Mahkememizce yapılan değerlendirmede, Mahkememizin —–Esas sayılı davasında da tespit edildiği üzere “—- ile asıl dava davalısı —–arasında 18/05/2016 tarihli uzun dönem araç kiralama sözleşmesi bulunduğu, sözleşme incelendiğinde bunun niteliği itibariyle de uzun dönem araç kiralama sözleşmesi olarak kabul edilebileceği, sözleşmede işleten sıfatının kiracıya ait olduğunun da düzenlendiği, yine sözleşmene kapsamında kesilen faturaların da taraflarınca Vergi Dairesi’ne bildirildiği, bu sebeple sözleşmenin varlığı ve sağlığı hususunda herhangi bir tereddüt bulunmadığı, yine dava konusu 22/01/2017 tarihli trafik kazasının sözleşmenin devamı sırasında ve aracın davalı —– zilyetliğinde iken gerçekleştiği, bu sebeple işleten sıfatının aracın maliki olan esas dava davalısı —- değil, birleşen dava davalısı—-olduğu”, anılan sebeple davalı Tasfiye Halinde —–Şirketi’nin dava sebebi 22/10/2017 tarihli trafik kazası sebebiyle sorumluluğunun (pasif husumetinin) bulunmadığı kanaatine varılmış, davanın pasif husumet yokluğu nedeniyle reddine dair aşağıdaki şekilde hüküm kurulmuştur.

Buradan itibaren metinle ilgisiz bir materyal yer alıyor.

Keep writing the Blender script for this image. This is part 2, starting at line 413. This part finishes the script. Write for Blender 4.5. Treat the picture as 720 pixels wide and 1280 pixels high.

HÜKÜM: Gerekçesi açıklandığı üzere,
1-Davanın pasif husumet yokluğu nedeniyle REDDİNE,
2-Harçlar Kanunu uyarınca alınması gereken 269,85 TL karar ve ilam harcının davacıdan alınarak Hazine’ye gelir kaydına,
3-Davacı tarafça yapılan yargılama giderlerinin kendi üzerinde bırakılmasına,
4-Artan gider avansının HMK’nun 333. maddesi uyarınca hükmün kesinleşmesinden sonra resen ilgilisine iadesine,Dair, davacı vekilinin yüzüne karşı, davalının yokluğunda kararın tebliğinden itibaren iki hafta içinde mahkememize verilecek veya mahkememize gönderilmek üzere başka yer mahkemesine sunulacak dilekçe ile —- Bölge Adliye Mahkemesi nezdinde istinaf yolu açık olmak üzere karar verildi.